This question is about a stochastic process theory. I really very bad in this topic. That's why I have to ask for help. I may mistranslate some terms but I'll do my best to give you right information.
The task is to find a limit of two-particle correlation function when $N\to\infty$ in a Gibbs model using the transfer-matrix method. That's all that I know. If I will help with some additional info, just ask me.
Upd 1. It seems that we need to find a limit of two-particle distribution function, since previous exercise is about one-particle corelation function which has no meaning.
I tried to solve this problem by myself, below are intermediate results of my search. Maybe it would help or at least someone will not say I didn't try.
I found that partition function is $Z(\beta) = tr(e^{-\sum_k\beta_k H_k})$, but don't understand how could matrix trace operator be applied to an expression inside the brackets, and don't know is it some general form or ready Gibbs model compliant one.
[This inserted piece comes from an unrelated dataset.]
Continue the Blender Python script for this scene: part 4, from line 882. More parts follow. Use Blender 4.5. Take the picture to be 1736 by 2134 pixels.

It seems that two-particle correlation function is $g_2(r_1,r_2,t) = n_2(r_1,r_2,t) - n_1(r_1,t)n_1(r_2,t)$ where
$$n_1(r,t) = \int{dX}\sum_{i=1}^N \delta(q_i - r)F(X,t)$$
$$n_2(r_1,r_2,t) = 1/2\int{dX}\sum_{i_1}\sum_{i_2\neq i_1} \delta(q_{i_1} - r_1)\delta(q_{i_2} - r_2)F(X,t)$$
Or maybe n1 and n2 are correlation functions itselves, I'm not sure. Formulas are from:
http://www.pd.isu.ru/sost/teor_phi/homepage/sinegovsky/lectures_tdsm/l15.pdf
(Doc is in Russian).
The more details you can provide the better, but I will really appreciate even an algorithm description. Just don't know in what direction to continue. Thanks.